5R51. Navier-Stokes Equations and Turbulence. Encyclopedia of Math and its Applications, Vol 83. - C Foias (Dept of Math, Indiana Univ, Bloomington IA), O Manley (Consultant), R Rosa (Univ Fed do Rio de Janeiro, Rio de Janeiro, Brazil), and R Temam (Univ Paris-Sud, Orsay, France). Cambridge UP, New York. 2001. 347 pp. ISBN 0-521-36032-3. $90.00.

Reviewed by J Meng (NAVESEA, Keyport WA 98345).
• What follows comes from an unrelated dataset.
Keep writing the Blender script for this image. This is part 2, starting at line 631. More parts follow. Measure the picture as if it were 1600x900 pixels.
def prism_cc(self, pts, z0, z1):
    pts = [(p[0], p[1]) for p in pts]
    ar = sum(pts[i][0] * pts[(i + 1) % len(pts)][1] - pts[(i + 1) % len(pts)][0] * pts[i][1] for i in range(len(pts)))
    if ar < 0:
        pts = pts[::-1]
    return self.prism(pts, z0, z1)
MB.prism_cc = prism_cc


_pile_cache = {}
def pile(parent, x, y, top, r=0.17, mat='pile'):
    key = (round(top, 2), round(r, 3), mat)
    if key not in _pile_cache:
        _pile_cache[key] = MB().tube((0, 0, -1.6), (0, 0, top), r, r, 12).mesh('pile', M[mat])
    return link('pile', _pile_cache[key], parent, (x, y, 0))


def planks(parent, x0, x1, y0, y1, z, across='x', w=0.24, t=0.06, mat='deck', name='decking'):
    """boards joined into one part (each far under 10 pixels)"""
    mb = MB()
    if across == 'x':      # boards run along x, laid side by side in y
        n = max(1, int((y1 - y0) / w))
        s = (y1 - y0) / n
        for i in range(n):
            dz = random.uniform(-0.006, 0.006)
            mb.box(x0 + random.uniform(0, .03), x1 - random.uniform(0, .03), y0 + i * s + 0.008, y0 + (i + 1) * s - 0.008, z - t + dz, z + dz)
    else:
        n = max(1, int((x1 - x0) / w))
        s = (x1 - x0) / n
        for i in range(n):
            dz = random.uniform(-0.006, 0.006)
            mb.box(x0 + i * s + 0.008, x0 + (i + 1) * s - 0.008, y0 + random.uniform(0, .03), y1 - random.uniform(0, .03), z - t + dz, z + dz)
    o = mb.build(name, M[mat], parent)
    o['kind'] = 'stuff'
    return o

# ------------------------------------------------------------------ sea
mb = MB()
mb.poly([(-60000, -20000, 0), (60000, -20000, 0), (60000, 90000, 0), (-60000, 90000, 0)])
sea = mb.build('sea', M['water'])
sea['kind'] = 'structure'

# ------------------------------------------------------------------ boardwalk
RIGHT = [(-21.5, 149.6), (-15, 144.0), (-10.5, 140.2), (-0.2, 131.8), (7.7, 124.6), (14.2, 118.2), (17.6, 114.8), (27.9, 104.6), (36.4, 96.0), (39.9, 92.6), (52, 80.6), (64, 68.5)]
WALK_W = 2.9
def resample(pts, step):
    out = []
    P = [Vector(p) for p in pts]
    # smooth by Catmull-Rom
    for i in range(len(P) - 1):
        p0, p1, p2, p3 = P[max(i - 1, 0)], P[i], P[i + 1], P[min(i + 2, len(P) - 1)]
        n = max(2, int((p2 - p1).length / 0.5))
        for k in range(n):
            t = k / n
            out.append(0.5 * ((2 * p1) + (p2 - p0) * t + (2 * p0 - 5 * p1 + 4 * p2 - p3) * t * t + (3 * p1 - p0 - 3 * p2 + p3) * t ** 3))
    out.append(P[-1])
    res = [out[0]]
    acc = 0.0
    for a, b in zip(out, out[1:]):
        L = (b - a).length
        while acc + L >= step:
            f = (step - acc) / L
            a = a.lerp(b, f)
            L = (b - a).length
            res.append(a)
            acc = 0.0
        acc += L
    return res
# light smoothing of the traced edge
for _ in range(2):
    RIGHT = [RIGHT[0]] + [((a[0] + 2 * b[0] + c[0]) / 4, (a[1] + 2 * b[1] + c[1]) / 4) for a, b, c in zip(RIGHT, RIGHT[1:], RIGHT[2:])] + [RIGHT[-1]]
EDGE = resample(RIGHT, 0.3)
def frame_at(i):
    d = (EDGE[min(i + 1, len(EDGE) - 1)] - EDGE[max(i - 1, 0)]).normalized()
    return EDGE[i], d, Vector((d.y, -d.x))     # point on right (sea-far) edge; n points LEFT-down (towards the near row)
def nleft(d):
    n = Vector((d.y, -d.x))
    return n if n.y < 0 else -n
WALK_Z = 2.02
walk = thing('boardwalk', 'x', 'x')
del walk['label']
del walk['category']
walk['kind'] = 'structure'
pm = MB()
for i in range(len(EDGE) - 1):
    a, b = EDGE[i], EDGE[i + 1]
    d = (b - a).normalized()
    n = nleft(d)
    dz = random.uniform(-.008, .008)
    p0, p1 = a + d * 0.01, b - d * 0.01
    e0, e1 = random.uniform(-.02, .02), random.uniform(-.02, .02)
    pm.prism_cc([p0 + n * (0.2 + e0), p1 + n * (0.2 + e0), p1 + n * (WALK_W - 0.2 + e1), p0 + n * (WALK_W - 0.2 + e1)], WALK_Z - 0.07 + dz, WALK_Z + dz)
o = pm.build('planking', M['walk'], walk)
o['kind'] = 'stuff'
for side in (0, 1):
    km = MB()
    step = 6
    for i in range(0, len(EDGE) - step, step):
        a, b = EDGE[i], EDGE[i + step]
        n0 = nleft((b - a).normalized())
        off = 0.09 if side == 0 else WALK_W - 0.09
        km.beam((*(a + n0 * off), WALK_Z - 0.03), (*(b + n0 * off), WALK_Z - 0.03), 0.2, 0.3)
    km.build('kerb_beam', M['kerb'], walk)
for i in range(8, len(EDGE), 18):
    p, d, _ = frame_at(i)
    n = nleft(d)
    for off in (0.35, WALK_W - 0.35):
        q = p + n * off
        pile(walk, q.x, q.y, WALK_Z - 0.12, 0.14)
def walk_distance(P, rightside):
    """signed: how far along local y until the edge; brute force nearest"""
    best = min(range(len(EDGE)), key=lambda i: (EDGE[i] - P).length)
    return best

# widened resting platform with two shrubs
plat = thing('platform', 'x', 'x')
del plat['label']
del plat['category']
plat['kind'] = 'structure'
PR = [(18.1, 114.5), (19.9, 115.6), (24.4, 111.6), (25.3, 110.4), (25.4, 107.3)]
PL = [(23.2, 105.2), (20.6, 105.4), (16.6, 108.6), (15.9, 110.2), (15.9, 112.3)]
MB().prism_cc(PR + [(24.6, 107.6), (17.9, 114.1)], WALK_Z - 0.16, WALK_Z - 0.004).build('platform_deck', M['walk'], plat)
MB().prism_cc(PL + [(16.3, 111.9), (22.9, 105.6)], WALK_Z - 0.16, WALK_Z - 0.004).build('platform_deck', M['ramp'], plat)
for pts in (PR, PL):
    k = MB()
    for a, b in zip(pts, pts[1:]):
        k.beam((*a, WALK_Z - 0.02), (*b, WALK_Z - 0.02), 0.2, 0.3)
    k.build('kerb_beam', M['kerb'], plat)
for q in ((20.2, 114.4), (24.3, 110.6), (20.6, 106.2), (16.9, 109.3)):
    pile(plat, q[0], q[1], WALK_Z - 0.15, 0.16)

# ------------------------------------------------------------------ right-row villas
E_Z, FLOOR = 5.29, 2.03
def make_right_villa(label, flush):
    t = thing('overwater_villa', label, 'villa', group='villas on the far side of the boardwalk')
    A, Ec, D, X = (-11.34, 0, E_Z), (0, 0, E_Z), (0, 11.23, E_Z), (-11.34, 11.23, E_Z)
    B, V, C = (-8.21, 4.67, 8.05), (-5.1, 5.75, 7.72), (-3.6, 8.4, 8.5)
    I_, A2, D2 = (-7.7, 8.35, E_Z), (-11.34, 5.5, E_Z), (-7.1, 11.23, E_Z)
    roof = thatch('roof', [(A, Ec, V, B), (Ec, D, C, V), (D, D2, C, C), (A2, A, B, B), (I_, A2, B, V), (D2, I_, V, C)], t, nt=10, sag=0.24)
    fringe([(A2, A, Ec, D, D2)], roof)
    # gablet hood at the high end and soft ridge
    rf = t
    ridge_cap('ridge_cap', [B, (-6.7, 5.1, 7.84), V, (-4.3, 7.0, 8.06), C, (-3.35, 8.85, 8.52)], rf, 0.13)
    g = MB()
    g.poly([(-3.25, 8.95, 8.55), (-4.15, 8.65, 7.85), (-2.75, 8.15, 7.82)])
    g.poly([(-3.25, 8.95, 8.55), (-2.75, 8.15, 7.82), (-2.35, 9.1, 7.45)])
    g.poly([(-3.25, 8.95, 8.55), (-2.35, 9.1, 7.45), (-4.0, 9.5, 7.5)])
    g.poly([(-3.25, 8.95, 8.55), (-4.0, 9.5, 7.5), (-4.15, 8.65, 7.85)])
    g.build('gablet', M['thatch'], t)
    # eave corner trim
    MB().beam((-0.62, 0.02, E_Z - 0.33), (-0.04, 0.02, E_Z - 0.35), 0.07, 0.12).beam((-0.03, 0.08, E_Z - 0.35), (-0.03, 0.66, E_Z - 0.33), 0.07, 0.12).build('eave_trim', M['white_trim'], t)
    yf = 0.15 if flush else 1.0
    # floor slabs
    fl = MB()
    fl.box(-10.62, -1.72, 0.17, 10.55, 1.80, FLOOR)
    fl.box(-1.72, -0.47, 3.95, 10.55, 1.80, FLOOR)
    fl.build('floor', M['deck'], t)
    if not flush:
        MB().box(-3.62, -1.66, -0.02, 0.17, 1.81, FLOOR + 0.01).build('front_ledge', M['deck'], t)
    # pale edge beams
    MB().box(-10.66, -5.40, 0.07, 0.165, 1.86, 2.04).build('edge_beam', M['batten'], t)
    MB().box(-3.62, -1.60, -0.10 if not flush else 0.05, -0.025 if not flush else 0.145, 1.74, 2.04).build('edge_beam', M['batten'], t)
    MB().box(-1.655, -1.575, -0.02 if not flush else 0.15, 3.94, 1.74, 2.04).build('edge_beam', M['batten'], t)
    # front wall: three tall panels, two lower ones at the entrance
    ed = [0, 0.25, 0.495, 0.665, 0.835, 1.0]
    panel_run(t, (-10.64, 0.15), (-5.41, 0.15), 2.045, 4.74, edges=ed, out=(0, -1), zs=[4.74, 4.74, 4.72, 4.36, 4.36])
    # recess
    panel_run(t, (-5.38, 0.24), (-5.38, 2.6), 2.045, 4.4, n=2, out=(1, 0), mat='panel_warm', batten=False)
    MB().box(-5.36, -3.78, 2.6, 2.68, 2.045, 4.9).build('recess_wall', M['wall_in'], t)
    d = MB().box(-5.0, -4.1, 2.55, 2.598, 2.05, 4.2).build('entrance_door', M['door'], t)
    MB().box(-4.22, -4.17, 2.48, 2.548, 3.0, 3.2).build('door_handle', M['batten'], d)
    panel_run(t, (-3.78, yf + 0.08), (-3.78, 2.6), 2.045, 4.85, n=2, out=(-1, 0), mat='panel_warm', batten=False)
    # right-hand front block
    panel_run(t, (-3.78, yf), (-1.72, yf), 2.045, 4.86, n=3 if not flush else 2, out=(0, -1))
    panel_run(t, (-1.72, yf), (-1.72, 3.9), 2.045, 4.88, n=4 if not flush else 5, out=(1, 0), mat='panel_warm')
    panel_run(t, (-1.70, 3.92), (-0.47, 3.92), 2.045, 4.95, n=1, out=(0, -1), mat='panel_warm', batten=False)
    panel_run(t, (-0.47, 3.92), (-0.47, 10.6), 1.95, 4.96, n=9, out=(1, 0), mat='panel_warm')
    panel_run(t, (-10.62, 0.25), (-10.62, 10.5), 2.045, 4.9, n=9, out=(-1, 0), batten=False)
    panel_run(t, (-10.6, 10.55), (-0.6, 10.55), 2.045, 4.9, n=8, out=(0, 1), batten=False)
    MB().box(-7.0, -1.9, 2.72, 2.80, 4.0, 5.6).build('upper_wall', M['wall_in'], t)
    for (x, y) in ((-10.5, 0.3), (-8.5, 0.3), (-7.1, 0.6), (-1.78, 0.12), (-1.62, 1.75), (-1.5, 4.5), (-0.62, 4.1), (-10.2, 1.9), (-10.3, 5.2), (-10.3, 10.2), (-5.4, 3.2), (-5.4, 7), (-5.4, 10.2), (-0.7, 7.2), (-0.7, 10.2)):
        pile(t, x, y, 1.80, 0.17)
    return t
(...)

This is an excellent book for interdisciplinary graduate level education and as a reference book for the turbulence research community. This book is the first to build a comprehensive common ground between themathematics and turbulence communities in terms of demonstrating that NSE constitutes a comprehensive model of incompressible flows. The major contributions are in showing how: The Kolmogorov spectrum for three dimensional turbulence; and Kraichnan spectrum for two-dimensional turbulence follow naturally from the NSE; the intermittency of turbulent flows is related to the fractal nature of energy dissipation in three dimensions; and on providing a bound on the sufficient number of degrees of freedom for this fluid flow.

This book provides a well-founded conviction that further understanding of turbulence is determinable from the NSE without invoking additional ad hoc assumptions so that more insights into the nature of turbulence can be gained from studying the intrinsic properties of the NSE which historically could not be arrived at by intuitive considerations. Navier-Stokes Equations and Turbulence serves as an excellent starting point to inspire scholars to take the next step of tying together the theoretical aspects with the known experimental phenomenology, such as the repeatable patterns of wall turbulence and free shear flows. Once accomplished, it would give tremendously more insights to the physical relevance and will no doubt provide even more impetus of progress in solving one of the greatest challenges in science.